In the Feeding America network, for instance, 68 percent of the food collected is categorized as healthy – with a goal of bringing in enough fruits and vegetables to serve 1.7 billion meals a year through produce by 2025.

Food banks do heavy lifting
 

When you give, your job might be done. Theirs isn’t.

They’re in the logistics business of getting meals across their networks to people who need it. The 300 food banks of the European Federation of Food Banks (FEBA) alone provide the equivalent of 2.9 million meals per day.
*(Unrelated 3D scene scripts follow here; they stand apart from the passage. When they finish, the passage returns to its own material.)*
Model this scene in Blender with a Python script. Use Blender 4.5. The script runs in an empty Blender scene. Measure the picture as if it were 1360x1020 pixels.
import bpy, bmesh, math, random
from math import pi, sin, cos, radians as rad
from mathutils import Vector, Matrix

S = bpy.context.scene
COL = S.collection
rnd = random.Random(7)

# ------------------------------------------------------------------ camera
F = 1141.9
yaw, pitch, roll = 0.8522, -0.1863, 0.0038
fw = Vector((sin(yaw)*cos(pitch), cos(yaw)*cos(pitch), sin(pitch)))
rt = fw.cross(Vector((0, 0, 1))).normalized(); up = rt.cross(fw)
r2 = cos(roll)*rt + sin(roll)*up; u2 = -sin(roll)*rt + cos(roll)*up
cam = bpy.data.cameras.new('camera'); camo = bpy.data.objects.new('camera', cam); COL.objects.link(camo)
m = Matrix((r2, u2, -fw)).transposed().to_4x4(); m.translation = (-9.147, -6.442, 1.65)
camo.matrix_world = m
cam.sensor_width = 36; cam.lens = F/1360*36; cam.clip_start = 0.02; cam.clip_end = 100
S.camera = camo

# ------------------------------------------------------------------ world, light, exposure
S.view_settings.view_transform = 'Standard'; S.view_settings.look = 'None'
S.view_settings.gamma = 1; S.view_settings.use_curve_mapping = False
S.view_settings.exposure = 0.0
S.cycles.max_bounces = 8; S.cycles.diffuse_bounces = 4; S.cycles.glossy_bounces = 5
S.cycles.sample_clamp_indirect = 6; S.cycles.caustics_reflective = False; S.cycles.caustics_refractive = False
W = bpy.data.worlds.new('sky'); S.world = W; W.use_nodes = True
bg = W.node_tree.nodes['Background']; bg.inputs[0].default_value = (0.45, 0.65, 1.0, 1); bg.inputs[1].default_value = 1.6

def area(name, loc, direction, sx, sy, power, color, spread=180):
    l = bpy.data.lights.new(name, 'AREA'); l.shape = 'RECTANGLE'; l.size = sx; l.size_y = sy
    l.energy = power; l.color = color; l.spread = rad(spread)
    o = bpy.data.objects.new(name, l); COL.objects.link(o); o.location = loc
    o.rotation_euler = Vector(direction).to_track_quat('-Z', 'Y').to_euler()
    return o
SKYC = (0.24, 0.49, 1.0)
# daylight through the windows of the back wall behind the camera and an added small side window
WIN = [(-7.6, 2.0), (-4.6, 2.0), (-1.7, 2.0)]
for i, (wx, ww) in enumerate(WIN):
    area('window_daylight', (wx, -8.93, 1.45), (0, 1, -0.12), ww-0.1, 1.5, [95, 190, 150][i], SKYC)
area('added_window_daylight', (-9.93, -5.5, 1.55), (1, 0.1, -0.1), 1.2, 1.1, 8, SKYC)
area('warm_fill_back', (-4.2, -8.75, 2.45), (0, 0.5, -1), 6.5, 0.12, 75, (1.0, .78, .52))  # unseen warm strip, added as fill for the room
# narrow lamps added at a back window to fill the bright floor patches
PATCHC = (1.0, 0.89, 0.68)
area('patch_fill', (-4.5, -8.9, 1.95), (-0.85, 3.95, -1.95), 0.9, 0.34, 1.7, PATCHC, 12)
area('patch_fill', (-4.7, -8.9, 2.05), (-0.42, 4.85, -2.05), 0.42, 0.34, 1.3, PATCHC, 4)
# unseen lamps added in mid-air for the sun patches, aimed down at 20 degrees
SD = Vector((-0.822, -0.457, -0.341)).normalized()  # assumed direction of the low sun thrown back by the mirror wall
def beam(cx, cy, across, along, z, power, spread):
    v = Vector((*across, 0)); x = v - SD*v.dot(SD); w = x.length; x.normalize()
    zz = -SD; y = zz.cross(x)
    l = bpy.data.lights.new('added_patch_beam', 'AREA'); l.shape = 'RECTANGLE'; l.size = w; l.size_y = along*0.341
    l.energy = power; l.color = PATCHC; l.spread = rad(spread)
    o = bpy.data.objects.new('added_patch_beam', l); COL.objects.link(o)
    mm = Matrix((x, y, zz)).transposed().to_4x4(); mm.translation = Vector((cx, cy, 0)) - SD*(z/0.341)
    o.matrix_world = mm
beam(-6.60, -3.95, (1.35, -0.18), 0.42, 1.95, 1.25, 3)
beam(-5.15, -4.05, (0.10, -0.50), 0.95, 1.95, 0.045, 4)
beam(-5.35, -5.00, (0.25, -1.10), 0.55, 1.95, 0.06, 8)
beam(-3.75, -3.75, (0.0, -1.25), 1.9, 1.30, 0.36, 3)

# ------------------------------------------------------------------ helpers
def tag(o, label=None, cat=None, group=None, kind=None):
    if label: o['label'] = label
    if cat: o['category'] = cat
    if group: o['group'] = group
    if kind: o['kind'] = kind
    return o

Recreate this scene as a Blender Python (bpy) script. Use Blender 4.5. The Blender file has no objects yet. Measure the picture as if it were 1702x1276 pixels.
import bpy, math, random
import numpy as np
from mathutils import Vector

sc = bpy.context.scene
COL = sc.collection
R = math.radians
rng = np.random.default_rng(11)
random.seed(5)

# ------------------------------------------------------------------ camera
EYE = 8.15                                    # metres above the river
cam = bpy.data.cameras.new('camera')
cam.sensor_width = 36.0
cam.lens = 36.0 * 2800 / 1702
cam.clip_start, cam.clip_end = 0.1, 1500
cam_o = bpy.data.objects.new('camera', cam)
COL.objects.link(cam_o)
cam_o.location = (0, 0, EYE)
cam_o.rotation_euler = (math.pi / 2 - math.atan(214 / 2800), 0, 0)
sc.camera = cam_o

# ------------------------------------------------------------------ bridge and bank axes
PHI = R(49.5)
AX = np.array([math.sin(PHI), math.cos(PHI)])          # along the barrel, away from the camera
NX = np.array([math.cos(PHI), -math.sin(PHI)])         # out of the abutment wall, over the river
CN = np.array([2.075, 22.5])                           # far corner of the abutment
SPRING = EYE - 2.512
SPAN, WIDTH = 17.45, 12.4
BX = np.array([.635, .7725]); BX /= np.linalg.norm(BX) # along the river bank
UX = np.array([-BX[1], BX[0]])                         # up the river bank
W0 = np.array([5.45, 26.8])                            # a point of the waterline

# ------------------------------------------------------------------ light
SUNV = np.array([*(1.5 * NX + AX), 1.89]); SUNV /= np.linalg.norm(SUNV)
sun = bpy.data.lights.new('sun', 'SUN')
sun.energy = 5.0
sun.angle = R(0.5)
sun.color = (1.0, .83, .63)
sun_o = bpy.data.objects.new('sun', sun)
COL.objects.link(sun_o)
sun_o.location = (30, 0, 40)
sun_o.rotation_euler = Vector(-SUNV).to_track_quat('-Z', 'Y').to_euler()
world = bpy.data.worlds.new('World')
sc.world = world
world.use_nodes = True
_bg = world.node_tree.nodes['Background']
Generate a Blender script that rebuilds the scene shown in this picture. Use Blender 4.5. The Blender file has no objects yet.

In some regions, freight alone can take up 25 percent of a food banking network’s expenses.

That expertise also gives food banks a long reach. “Food banks with efficient supply chain management capabilities and a strong network of partners can supplement government programs to efficiently deliver food to the most needy and unreached,” said Vandana Singh, chief executive of the Food Security Foundation India.

The goals go beyond food
 

Food banks have a presence in the community that “provides much more than meals,” said Patrick Alix, general secretary of FEBA. “With their volunteers and their partner organizations, they bring hope to people in need and thus deliver social cohesion.”

In fact, giving is only the start. “Although giving is very important, much, much more important is our commitment to human welfare,” said Hinsch of the Argentina network. “This commitment will surely bring about not only sporadic giving, but long term giving and involvement in innovative solutions to different social problems.”